Data from the latest Consumer Price Index (CPI) report released by the NBS showed that the CPI increased marginally to 131.2 points in December, from 130.5 points in November, reflecting a slower pace of price increases across the economy.

Year-on-Year Inflation

On a year-on-year basis, headline inflation declined to 15.15 per cent in December 2025, down from 17.33 per cent in November, and substantially lower than the 34.80 per cent recorded in December 2024, indicating a sharp deceleration in inflation over the twelve months.

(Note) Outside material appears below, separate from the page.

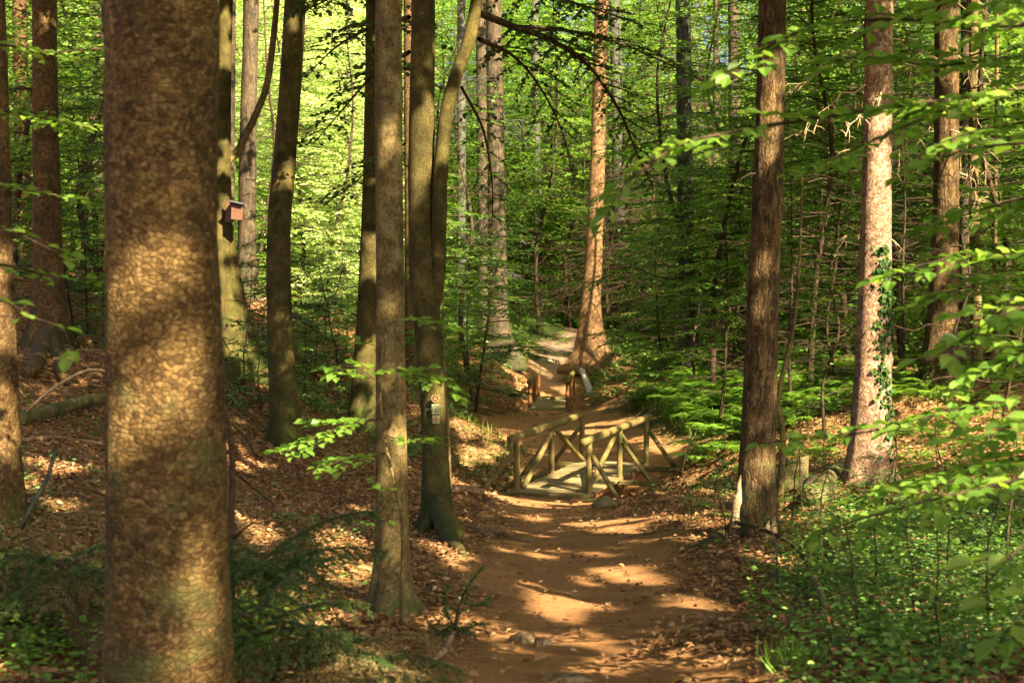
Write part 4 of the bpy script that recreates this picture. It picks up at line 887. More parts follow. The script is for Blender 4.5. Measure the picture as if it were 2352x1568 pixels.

According to the NBS, “The Consumer Price Index (CPI) rose to 131.2 in December 2025, up by 0.7 points from the previous month (130.5). The December 2025 year-on-year Headline inflation rate stood at 15.15 per cent relative to the November 2025 headline inflation rate of 17.33 per cent.”

The bureau noted that, on a year-on-year basis, the December 2025 headline inflation rate was 19.65 percentage points lower than the rate recorded in December 2024.

“This shows that the Headline inflation rate (year-on-year basis) decreased in December 2025 compared to the same month in the preceding year, though with a different base year, November 2009 = 100,” the report stated.

The NBS explained that the observed slowdown reflects inflation dynamics under a revised base year, following its recent methodological review of the CPI framework.

Month-on-month

On a month-on-month basis, headline inflation moderated to 0.54 per cent in December, compared with 1.22 per cent in November, suggesting easing short-term price pressures toward the end of the year.

The sharp decline in both annual and monthly inflation rates points to improving price stability, although analysts caution that comparisons should be interpreted within the context of the rebased CPI methodology.

The latest figures come amid ongoing fiscal and monetary policy adjustments aimed at stabilising prices and supporting economic recovery.